Rule 8(a)(2) of the Federal Rules of Civil Procedure requires "a short and plain statement of the claim showing that the pleader is entitled to relief, ' in order to give the defendant fair notice of what the... claim is and the grounds upon which it rests.'" Bell Atl. Corp. v. Twombly, 550 U.S. 544, 555 (2007) (quoting Conley v. Gibson, 355 U.S. 41, 47, 78 S.Ct. 99 (1957)). To avoid dismissal, a complaint need contain only "enough facts to state a claim for relief that is plausible on its face." Id. at 570. On a motion to dismiss under Rule 12(b)(6), all allegations of material fact are assumed to be true and construed in the light most favorable to the nonmoving party. Cousins v. Lockyer, 568 F.3d 1063, 1067 (9th Cir. 2009). The principle that a court accepts as true all of the allegations in a complaint does not apply to legal conclusions or conclusory factual allegations. Ashcroft v. Iqbal, 566 U.S. 662, 678 (2009).

"A court may consider evidence on which the complaint necessarily relies' if: (1) the complaint refers to the document; (2) the document is central to the plaintiff's claim; and (3) no party questions the authenticity of the copy attached to the 12(b)(6) motion." Marder v. Lopez, 450 F.3d 445, 448 (9th Cir. 2006).

II. FACTS ASSUMED TO BE TRUE

For the purpose of deciding the motion to dismiss NCUA's counterclaim, the Court assumes the facts pled in the counterclaim to be true, but does not decide whether in fact they are true. NCUA was appointed the conservator for AEA Federal Credit Union ("AEA") on December 17, 2010.

Shelby Carl is an experienced businessman and married to Margaret Carl. Mr. and Mrs. Carl helped form Desert Best Distributing, LLC, Desert Best Enterprises, LLC, and Desert Best Technologies, LLC ("DBT"). In October 2007, Mr. Carl gave AEA a Promissory Note and Guaranty, agreeing unconditionally to pay DBT's continuing debts. In July 2008, Mr. Carl was informed that DBT had inadequate financial records and other serious financial problems. In September 2008, Mr. Carl signed a limited partnership agreement that gave DBT a 33.5% interest in BioTechnic Products, Ltd., which was formed by J. Phillip Jones. On August 19, 2009, Mr. Carl signed a power of attorney that gave Mr. Jones express authority to borrow on DBT's behalf.

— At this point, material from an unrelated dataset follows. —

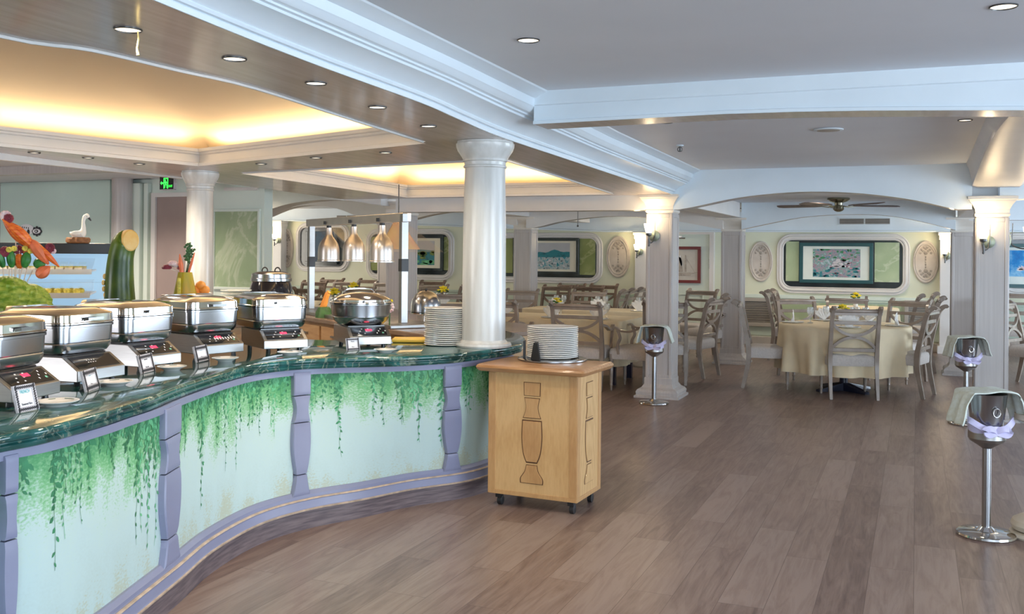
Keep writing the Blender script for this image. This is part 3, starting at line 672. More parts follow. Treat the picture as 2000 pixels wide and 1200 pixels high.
# air grille on the bulkhead
def grille(u0, v0, u1, v1, label):
    p0 = P(u0, v1, Y=16.33); p1 = P(u1, v0, Y=16.33); w = p1.x - p0.x; h = p1.z - p0.z
    t = thing('air_grille', ((p0.x + p1.x) / 2, 16.34, p0.z), 0, label, 'vent')
    G().box(-w / 2 - .02, w / 2 + .02, -.01, 0, -.02, h + .02).build('frame', 'blue_white_trim', t, smooth=False)
    g = G().box(-w / 2, -.012, -.014, -.01, 0, h).box(.012, w / 2, -.014, -.01, 0, h); g.m = 1
    for k in range(4): z = h * (k + .5) / 4; g.box(-w / 2, w / 2, -.02, -.014, z - .004, z + .004)
    g.build('grille_face', ['vent_dark', 'louvre_paint'], t, smooth=False)
grille(1640, 427, 1738, 438, 'double air grille above the framed garden print')
grille(658, 421, 696, 428, 'small dark air grille above the blue framed picture')

# ---- partition on the left with hatch glass, door and green stone panel
def xp(u, Y=9.0): return P(u, 450, Y=Y).x
PX0, PX1 = xp(-120), xp(516)
g = G().box(PX0, PX1, 9.0, 9.15, 0, 2.33); struct(g.build('wall_left', 'wall_mint', smooth=False))
struct(G().box(xp(6), xp(219), 8.96, 9.0, .75, P(100, 345, Y=8.96).z).build('window_6', 'wall_aqua', smooth=False))
struct(G().box(xp(-20), xp(6), 8.9, 9.0, 0, 2.3).build('trim_26', 'pillar_paint', smooth=False, bevel=.01))
struct(G().box(xp(259), xp(284), 8.9, 9.0, 0, 2.28).box(xp(288), xp(296), 8.93, 9.0, 0, 2.28).build('trim_27', 'wall_mint', smooth=False, bevel=.01))
struct(G().box(PX0, xp(300), 8.93, 9.0, P(100, 345, Y=8.93).z, 2.33).box(xp(440), xp(505), 8.97, 9, P(470, 372, Y=8.97).z, P(470, 366, Y=8.97).z).build('trim_28', 'white_trim', smooth=False))
d2 = bpy.data.objects.new('door_2', None); COL.objects.link(d2); d2['kind'] = 'structure'; d2['label'] = 'plain brown door behind the slim round column'
zt = P(335, 385, Y=8.95).z
G().box(xp(312), xp(375), 8.95, 9.0, .02, zt).build('leaf', 'door_brown', d2, smooth=False)
G().box(xp(304), xp(312), 8.92, 9.0, 0, zt).box(xp(304), xp(383), 8.92, 9.0, zt, zt + .05).box(xp(375), xp(383), 8.92, 9, 0, zt).build('door_frame', 'white_trim', d2, smooth=False)
t = thing('stone_wall_slab', (0, 0, 0), 0, 'tall green veined stone panel in a white frame on the left partition wall', 'wall panel')
p0, p1 = P(418, 560, Y=8.97), P(503, 413, Y=8.97); q = .03
G().box(p0.x, p1.x, 8.98, 9.0, p0.z, p1.z).build('slab', 'green_onyx', t, smooth=False)
G().box(p0.x - q, p1.x + q, 8.965, 9, p1.z, p1.z + q).box(p0.x - q, p1.x + q, 8.965, 9, p0.z - q, p0.z).box(p0.x - q, p0.x, 8.965, 9, p0.z, p1.z).box(p1.x, p1.x + q, 8.965, 9, p0.z, p1.z).build('frame', 'wall_mint', t, smooth=False, bevel=.005)
# emblem stuck on the hatch glass
p = P(60, 452, Y=8.955); t = thing('glass_emblem', (p.x, 8.955, p.z), 0, 'small black and white emblem on the aqua glass behind the carrot carving', 'emblem')
def disc(g, cx, cz, rx, rz, y=-.004, n=16, th=.003): g.loops([[Vector((cx + rx * math.cos(2 * PI * k / n), y, cz + rz * math.sin(2 * PI * k / n))) for k in range(n)], [Vector((cx + rx * math.cos(2 * PI * k / n), y - th, cz + rz * math.sin(2 * PI * k / n))) for k in range(n)]])
g = G(); disc(g, -.07, .02, .14, .07); g.m = 1; disc(g, -.03, -.01, .022, .035, -.008); disc(g, -.12, .01, .015, .022, -.008); disc(g, .11, 0, .085, .042, -.004)
for k in range(8): disc(g, .11 + .06 * math.cos(k * PI / 4), .045 * math.sin(k * PI / 4), .02, .02, -.005)
for k in range(5): disc(g, -.17 + k * .035, .055 - .004 * k, .006, .011, -.008)
g.m = 0; disc(g, .11, 0, .066, .030, -.008); g.m = 1; disc(g, .11, 0, .03, .02, -.012); g.m = 0; disc(g, .11, 0, .014, .009, -.016)
g.build('emblem_face', ['card_white', 'ink'], t, smooth=False)
# exit sign
p = P(328, 358, Y=8.3); t = thing('exit_sign', (p.x, 8.3, p.z), .0, 'black hanging exit sign with a glowing green running figure and arrow', 'sign')
G().box(-.098, .098, -.02, .02, -.075, .07).build('housing', 'black_plastic', t, smooth=False, bevel=.004)
G().box(.0985, .104, -.024, .02, -.066, .07).box(-.098, .098, -.022, .02, -.078, -.068).build('metal_edge', 'frame_silver', t, smooth=False)
g = G()
def qd(pts, y=-.0225): g.add([(x, y, z) for x, z in pts], [tuple(range(len(pts)))])
for x0, x1, z0, z1 in ((-.04, -.03, -.06, .055), (.012, .022, -.06, .055), (-.04, .022, .045, .055)): qd([(x0, z0), (x1, z0), (x1, z1), (x0, z1)])
qd([(-.018 + .009 * math.cos(k), .03 + .009 * math.sin(k)) for k in [i * PI / 4 for i in range(8)]]); qd([(-.022, .02), (.0, .016), (-.004, -.012), (-.02, -.012)])
qd([(-.02, -.01), (-.01, -.012), (-.022, -.055), (-.03, -.05)]); qd([(-.01, -.012), (-.002, -.01), (.012, -.03), (.006, -.055), (.0, -.05), (.003, -.03)]); qd([(-.03, .01), (-.02, .018), (-.02, .008), (-.035, -.005)]); qd([(.0, .015), (.012, .0), (.008, -.004), (-.004, .006)])
qd([(-.085, .0), (-.066, .022), (-.066, .008), (-.045, .008), (-.045, -.008), (-.066, -.008), (-.066, -.022)])
g.build('pictogram', 'exit_green', t, smooth=False)
text('EXIT', .034, 'exit_green', t, (.056, -.0225, -.045), (PI / 2, 0, 0), sx=.75)
for sx in (-.06, .06): G().tube([(sx, 0, .07), (sx, 0, 2.33 - p.z)], .003, 6).build('hanging_chain', 'frame_silver', t)

# ---- ceiling fittings
def downlight(p, r, label, group='recessed ceiling lamps', e=0):
    t = thing('downlight', p, 0, label, 'ceiling lamp', group)
    G().lathe([(r, 0), (r * 1.0, -.004), (r * .93, -.006), (r * .90, -.002), (r * .88, .006)], 28, cap0=False, cap1=False).build('trim_ring', 'bronze', t)
    G().lathe([(r * .90, -.001), (r * .5, -.003), (.002, -.004)], 24, cap0=False).build('lens', 'lens', t)
    if e:
        l = bpy.data.lights.new('lamp_and_fill_glow', 'SPOT'); l.energy = e; l.color = (1, .84, .64); l.spot_size = 2.6; l.spot_blend = .8; l.shadow_soft_size = .06
        o = bpy.data.objects.new('lamp_and_fill_glow', l); COL.objects.link(o); o.parent = t; o.location = (0, 0, -.03)
n0 = ['big nearest', 'second', 'third', 'fourth', 'fifth']
for i, (u, v) in enumerate([(250, 57), (458, 114), (617, 162), (737, 209), (837, 246)]): downlight(PS(u, v), .048, '%s recessed lamp counted from the camera along the curved taupe soffit' % n0[i], 'soffit lamps over the counter', 14)
for i, (u, v) in enumerate([(753, 298), (617, 308), (510, 320)]): downlight(PS(u, v), .045, ['right', 'middle', 'left'][i] + ' lamp on the soffit strip between the two lit ceiling coves', 'lamps between the coves', 14)
for i, (u, v) in enumerate([(67, 298), (172, 308), (272, 320), (-60, 283)]): downlight(PS(u, v), .045, ['left', 'middle', 'right', 'outer'][i] + ' lamp of the row on the soffit at the far left', 'lamps at the far left', 34)
p = P(1032, 78, z=2.46); downlight(p, .052, 'recessed ceiling lamp in the white ceiling above the wooden cabinet', None, 9)
p = P(1960, 12, z=2.46); downlight(p, .052, 'recessed ceiling lamp at the top right corner of the picture', None, 9)
for u, v, l in ((1302, 245, 'recessed lamp just behind the pale blue cross beam, left end'), (1885, 238, 'recessed lamp just behind the pale blue cross beam, right end')):
    p = P(u, v, z=2.41); p.z = zc2(p.y); downlight(p, .048, l, None, 9)
for u, v, l in ((1545, 413, 'ceiling lamp left of the ceiling fan by the arch'), (1757, 413, 'ceiling lamp right of the ceiling fan by the arch'), (1450, 407, 'small ceiling lamp under the left end of the arch'), (1101, 412, 'ceiling lamp below the white beam left of the lit square column')):
    p = P(u, v, z=2.2); p = p if p.y < 16 else P(u, v, z=2.2) * 1; p.y = min(p.y, 15.5); p = Vector((P(u, v, Y=p.y).x, p.y, 2.2)); downlight(p, .06, l, None, 14)
for u, v, l in ((463, 353, 'ceiling lamp above the green stone wall panel'), (605, 398, 'ceiling lamp seen under the arch above the heat lamp stand')):
    p = P(u, v, z=2.33); downlight(p, .06, l, None, 16)
for x, y in ((-7.6, 7.9), (-8.8, 7.7), (-10.2, 7.7), (-11, 12), (-9.5, 14.8), (-7, 12.2), (-7, 15), (-4, 12), (-4, 15.2), (-1, 12), (-1, 15), (2.5, 12)):  # added spots with no fittings, brightening the left partition and back bays
    l = bpy.data.lights.new('lamp_and_fill_glow', 'SPOT'); l.energy = 42 if y < 9 else 16; l.color = (1, .88, .74) if y < 9 else (1, .84, .64); l.spot_size = 2.7; l.spot_blend = .8; l.shadow_soft_size = .1
    o = bpy.data.objects.new('lamp_and_fill_glow', l); COL.objects.link(o); o.location = (x, y, 2.15)
p = P(1618, 255, z=2.41); p.z = zc2(p.y); t = thing('ceiling_speaker', p, 0, 'round white ceiling speaker behind the pale blue cross beam', 'speaker')
G().lathe([(.105, 0), (.105, -.006), (.095, -.010)], 32).build('rim', 'blue_white_trim', t); G().lathe([(.09, -.009), (.05, -.014), (.002, -.015)], 28, cap0=False).build('grille', 'louvre_paint', t)
p = P(1328, 287, z=2.39); p.z = zc2(p.y); t = thing('sprinkler', p, 0, 'small hanging sprinkler head with a white guard on the ceiling', 'sprinkler')
G().lathe([(.03, 0), (.03, -.008), (.012, -.012)], 16).build('rosette', 'blue_white_trim', t); G().tube([(0, 0, -.01), (0, 0, -.05)], .006).lathe([(.018, -.05), (.018, -.054)], 12).tube([(.02 * math.cos(a), .0, -.035 + .02 * math.sin(a)) for a in [k * PI / 6 for k in range(13)]], .003, 6).build('nozzle', 'bronze', t)
p = PS(269, 60); t = tag(G().tube([(0, 0, 0), (.004, 0, -.03), (-.003, 0, -.06), (.002, 0, -.085)], [.002, .003, .003, .005], 6).build('gold_tassel', 'rope_gold'), 'short golden thread hanging from the nearest soffit lamp', 'ornament'); t.location = p

def fan(p, z, rz, nb, L_, label, cord=0, hub_h=.16):
    t = thing('ceiling_fan', (p.x, p.y, z), rz, label, 'ceiling fan')
    G().lathe([(.13, 0), (.135, -.02), (.10, -.045), (.05, -.06), (.045, -.09), (.06, -.10), (.065, -.14), (.045, -.16), (.02, -.17)], 28).build('motor', 'fan_metal', t)
    for k in range(nb):
        a = 2 * PI * k / nb; T = Matrix.Rotation(a, 4, 'Z') @ Matrix.Rotation(math.radians(10), 4, 'X')
        g = G(); out = [(.2, -.035), (.3, -.055), (L_ - .06, -.065), (L_ - .01, -.045), (L_, 0), (L_ - .01, .045), (L_ - .06, .065), (.3, .055), (.2, .035)]
        g.loops([[T @ Vector((x, y, -.10)) for x, y in out], [T @ Vector((x, y, -.092)) for x, y in out]]); b = g.build('blade', 'fan_wood', t, smooth=False)
        G().sweep([T @ Vector((.05, 0, -.10)), T @ Vector((.12, 0, -.115)), T @ Vector((.24, 0, -.096))], [(-.014, -.003), (.014, -.003), (.014, .003), (-.014, .003)], side=T.to_3x3() @ Vector((0, 1, 0))).build('blade_bracket', 'fan_metal', t)
    if cord: G().tube([(0, 0, -.16), (0, 0, -.16 - cord)], .004, 6).ball((0, 0, -.16 - cord), .012, 8, 6).build('pull_cord', 'bronze', t)
fan(PD(1637, 11.9, 0), 2.2, .42, 5, .76, 'dark wooden ceiling fan under the arch above the round table')
fan(PD(735, 12.6, 0), 2.33, .1, 5, .66, 'dark ceiling fan seen over the heat lamp stand')
fan(PD(1128, 11.6, 0), 2.2, .5, 5, .62, 'ceiling fan with a hanging pull cord left of the lit square column', cord=.22)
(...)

Meanwhile, Mr. and Mrs. Carl received large, unexplained payments from AEA. In September 2007, AEA issued a check for $209, 575.99 to pay off a loan Mrs. Carl had with Meridian Bank. In October 2009, Mrs. Carl received a check from AEA for $50, 000 without explanation. At no point did Mrs. Carl or Margaret Carl, Inc., obtain a loan from AEA or become indebted to AEA. Mr. Carl received two checks, each for $50, 000, from AEA. The first check was issued on August 19, 2009, the same day Mr. Carl appointed Mr. Jones as his attorney in fact, and the second check was issued October 6, 2009. Neither check contained a notation that explained the disbursement's purpose.

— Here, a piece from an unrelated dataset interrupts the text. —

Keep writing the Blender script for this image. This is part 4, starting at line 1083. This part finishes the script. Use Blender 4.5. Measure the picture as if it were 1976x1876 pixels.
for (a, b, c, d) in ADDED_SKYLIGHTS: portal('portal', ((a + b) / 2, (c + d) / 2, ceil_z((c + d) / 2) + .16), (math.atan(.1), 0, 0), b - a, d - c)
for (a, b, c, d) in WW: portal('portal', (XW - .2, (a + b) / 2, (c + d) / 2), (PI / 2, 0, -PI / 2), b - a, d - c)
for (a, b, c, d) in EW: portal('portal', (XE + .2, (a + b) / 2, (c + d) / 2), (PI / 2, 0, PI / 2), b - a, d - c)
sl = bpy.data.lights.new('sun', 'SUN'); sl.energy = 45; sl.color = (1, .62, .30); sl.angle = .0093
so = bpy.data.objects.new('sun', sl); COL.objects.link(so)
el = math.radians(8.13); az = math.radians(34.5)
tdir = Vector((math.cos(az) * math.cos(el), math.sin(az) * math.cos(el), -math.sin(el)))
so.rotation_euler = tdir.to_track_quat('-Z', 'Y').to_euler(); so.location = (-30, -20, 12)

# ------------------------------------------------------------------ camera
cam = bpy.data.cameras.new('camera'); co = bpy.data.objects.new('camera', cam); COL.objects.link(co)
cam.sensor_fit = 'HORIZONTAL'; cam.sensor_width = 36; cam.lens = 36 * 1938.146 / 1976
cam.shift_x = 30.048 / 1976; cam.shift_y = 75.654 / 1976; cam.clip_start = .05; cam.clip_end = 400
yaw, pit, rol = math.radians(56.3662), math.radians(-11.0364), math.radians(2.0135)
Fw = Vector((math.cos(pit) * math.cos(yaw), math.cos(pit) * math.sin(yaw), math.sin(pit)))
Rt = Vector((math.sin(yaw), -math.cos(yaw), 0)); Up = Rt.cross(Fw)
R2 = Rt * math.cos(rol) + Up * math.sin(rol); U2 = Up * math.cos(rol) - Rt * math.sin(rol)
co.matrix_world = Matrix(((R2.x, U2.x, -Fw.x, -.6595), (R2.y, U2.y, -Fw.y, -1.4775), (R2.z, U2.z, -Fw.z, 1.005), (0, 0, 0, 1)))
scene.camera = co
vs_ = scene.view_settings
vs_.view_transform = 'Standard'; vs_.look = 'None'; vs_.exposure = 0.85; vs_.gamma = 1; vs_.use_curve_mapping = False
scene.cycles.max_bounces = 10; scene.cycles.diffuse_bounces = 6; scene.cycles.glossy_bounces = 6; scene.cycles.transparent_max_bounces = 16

The Carls never repaid the funds they received from AEA or that AEA paid on their behalf.

III. ANALYSIS

To plead a claim for unjust enrichment, NCUA must allege facts showing (1) an enrichment, (2) an impoverishment, (3) a connection between the enrichment and the impoverishment, (4) absence of justification for the enrichment and the impoverishment, and (5) absence of a legal remedy. Mousa v. Saba, 222 Ariz. 581, 588, 218 P.3d 1038, 1045 (Ct. App. 2009). NCUA alleges that Mr. and Mrs. Carl received an enrichment of $359, 575.99, and AEA was impoverished by disbursement of those funds. NCUA alleges there is no justification for the enrichment and the impoverishment because there was no legitimate reason to disburse funds to either Mr. or Mrs. Carl. AEA has no remedy at law to recover the funds because they are not connected to any particular loan or contract between AEA and the Carls. Thus, NCUA has pled facts sufficient to state a claim for unjust enrichment. On a motion to dismiss, the Court assumes NCUA's allegations to be true and does not consider documents outside the counterclaim that the Carls contend disprove NCUA's allegation of absence of justification.

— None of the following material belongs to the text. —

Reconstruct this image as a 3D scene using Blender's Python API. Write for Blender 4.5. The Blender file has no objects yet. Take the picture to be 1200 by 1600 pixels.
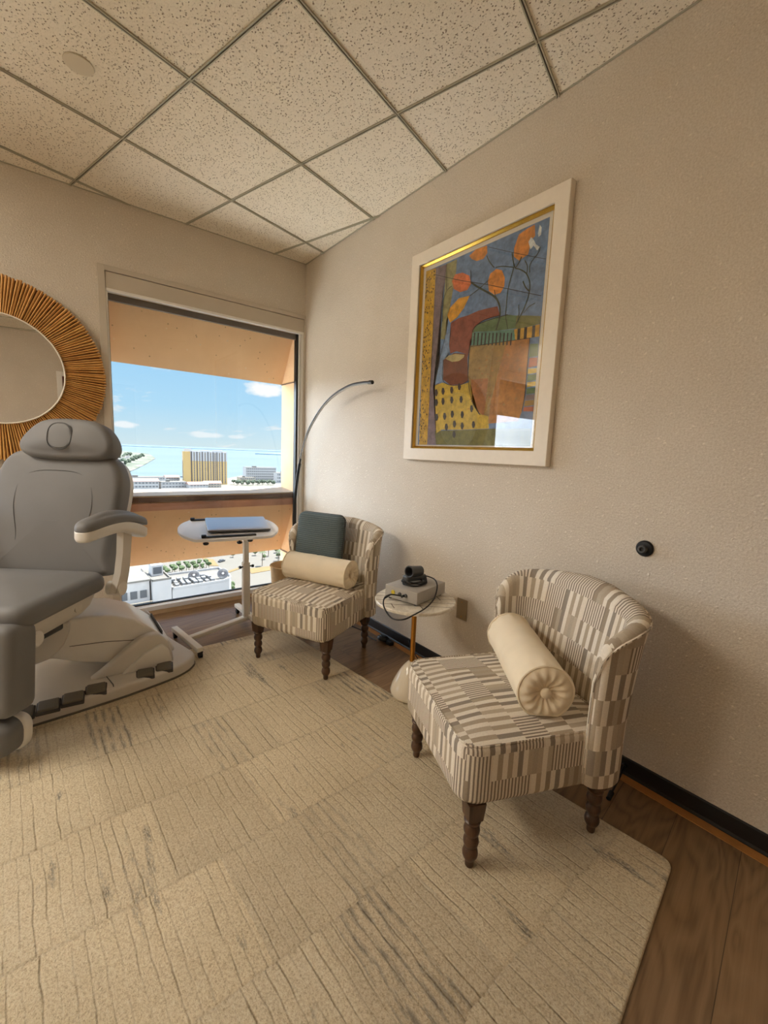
import bpy, bmesh, math, random
from mathutils import Vector, Matrix
random.seed(11)
PI = math.pi
S = bpy.context.scene
COL = S.collection

# ------------------------------------------------------------------ helpers
def lin(r, g, b):
    def f(c):
        c /= 255.0
        return c / 12.92 if c <= 0.04045 else ((c + 0.055) / 1.055) ** 2.4
    return (f(r), f(g), f(b), 1.0)

def link(o, parent=None):
    COL.objects.link(o)
    if parent is not None:
        o.parent = parent
    return o

def tag(o, label=None, cat=None, group=None, kind=None):
    if label: o['label'] = label
    if cat: o['category'] = cat
    if group: o['group'] = group
    if kind: o['kind'] = kind
    return o

def thing(name, label, cat, loc=(0, 0, 0), rotz=0.0, group=None):
    o = bpy.data.objects.new(name, None)
    o.empty_display_size = 0.05
    o.location = loc
    o.rotation_euler = (0, 0, rotz)
    link(o)
    return tag(o, label, cat, group)

def obj(name, bm, mats, parent=None, smooth=35, label=None, uv=None):
    bmesh.ops.recalc_face_normals(bm, faces=bm.faces[:])
    me = bpy.data.meshes.new(name)
    bm.to_mesh(me)
    bm.free()
    if not isinstance(mats, (list, tuple)):
        mats = [mats]
    for m in mats:
        me.materials.append(m)
    if smooth:
        for p in me.polygons:
            p.use_smooth = True
        me.set_sharp_from_angle(angle=math.radians(smooth))
    if uv == 'box':
        boxuv(me)
    o = bpy.data.objects.new(name, me)
    link(o, parent)
    if label:
        o['label'] = label
    return o

def struct(name, bm, mats, parent=None, smooth=0):
    o = obj(name, bm, mats, parent, smooth)
    if parent is None:
        o['kind'] = 'structure'
    return o

def boxuv(me):
    l = me.uv_layers.new(name='UVMap') if not me.uv_layers else me.uv_layers[0]
    for p in me.polygons:
        n = p.normal
        a = max(range(3), key=lambda i: abs(n[i]) * (1.15 if i == 2 else 1.0))
        for li in p.loop_indices:
            c = me.vertices[me.loops[li].vertex_index].co
            if a == 2: uvv = (c.y, c.x)
            elif a == 0: uvv = (c.y, c.z + 0.37)
            else: uvv = (c.x + 0.013, c.z + 0.35)
            l.data[li].uv = uvv

def B():
    return bmesh.new()

def box(bm, x0, x1, y0, y1, z0, z1, bevel=0.0, seg=2, M=None, mi=0):
    r = bmesh.ops.create_cube(bm, size=1.0)
    vs = r['verts']
    for v in vs:
        v.co = Vector(((x0 + x1) / 2 + v.co.x * (x1 - x0), (y0 + y1) / 2 + v.co.y * (y1 - y0), (z0 + z1) / 2 + v.co.z * (z1 - z0)))
    fs = list({f for v in vs for f in v.link_faces})
    for f in fs: f.material_index = mi
    if bevel > 0:
        es = list({e for v in vs for e in v.link_edges})
        rr = bmesh.ops.bevel(bm, geom=es, offset=bevel, segments=seg, profile=0.5, affect='EDGES')
        vs = list({v for f in rr['faces'] for v in f.verts} | {v for v in vs if v.is_valid})
    if M is not None:
        bmesh.ops.transform(bm, matrix=M, verts=vs)
    return vs

def loop_loft(bm, loops, cap0=True, cap1=True, closed=True, mi=0):
    """loops: list of lists of points, all of one length"""
    L = [[bm.verts.new(p) for p in lp] for lp in loops]
    n = len(L[0])
    for a, b in zip(L[:-1], L[1:]):
        for i in range(n if closed else n - 1):
            j = (i + 1) % n
            try:
                f = bm.faces.new((a[i], a[j], b[j], b[i])); f.material_index = mi
            except ValueError:
                pass
    for c, lp in ((cap0, L[0]), (cap1, L[-1])):
        if c:
            f = bm.faces.new(lp); f.material_index = mi
    return L

def lathe(bm, prof, n=24, M=None, mi=0, cap=True):
    loops = []
    for r, z in prof:
        loops.append([Vector((max(r, 1e-4) * math.cos(2 * PI * i / n), max(r, 1e-4) * math.sin(2 * PI * i / n), z)) for i in range(n)])
    if M is not None:
        loops = [[M @ p for p in lp] for lp in loops]
    return loop_loft(bm, loops, cap, cap, True, mi)

def cyl(bm, p0, p1, r0, r1=None, n=16, mi=0):
    p0, p1 = Vector(p0), Vector(p1)
    r1 = r0 if r1 is None else r1
    q = (p1 - p0).to_track_quat('Z', 'Y').to_matrix().to_4x4()
    M = Matrix.Translation(p0) @ q
    return lathe(bm, [(r0, 0), (r1, (p1 - p0).length)], n, M, mi)

def smooth_path(pts, sub=6, closed=False):
    pts = [Vector(p) for p in pts]
    n = len(pts); out = []
    rng = range(n if closed else n - 1)
    for i in rng:
        if closed:
            p0, p1, p2, p3 = pts[(i - 1) % n], pts[i], pts[(i + 1) % n], pts[(i + 2) % n]
        else:
            p0, p1, p2, p3 = pts[max(i - 1, 0)], pts[i], pts[i + 1], pts[min(i + 2, n - 1)]
        for k in range(sub):
            t = k / sub
            out.append(0.5 * ((2 * p1) + (p2 - p0) * t + (2 * p0 - 5 * p1 + 4 * p2 - p3) * t * t + (3 * p1 - p0 - 3 * p2 + p3) * t ** 3))
    if not closed: out.append(pts[-1])
    return out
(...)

The Carls also contend that NCUA's claim is barred by Arizona's three-year statute of limitations because it expired before NCUA was appointed as AEA's conservator and the Federal Credit Union Act does not revive expired claims. See A.R.S. § 12-543(1); 12 U.S.C. § 1787(b)(14)(A)(i) (six-year statute of limitations for action brought by conservator). Pleading rules do not require NCUA to allege in its counterclaim facts that would refute the Carls' statute of limitations defense, such as facts showing the limitations period was tolled. Because the facts NCUA alleges do not foreclose refuting the Carls' statute of limitations defense, the issue cannot be decided on a motion to dismiss.

Finally, the Carls contend that it was improper for NCUA to assert a counterclaim against Mrs. Carl without seeking leave of Court because she was not already a party. In the event that leave is necessary to join Mrs. Carl as a counterdefendant under Fed.R.Civ.P. 13(h), the Court hereby grants such leave.

IT IS THEREFORE ORDERED that Counterdefendants Shelby and Margaret Carl's Motion to Dismiss (Doc. 39) is denied.

IT IS FURTHER ORDERED granting the National Credit Union Administration leave to join Margaret Carl as a counterdefendant.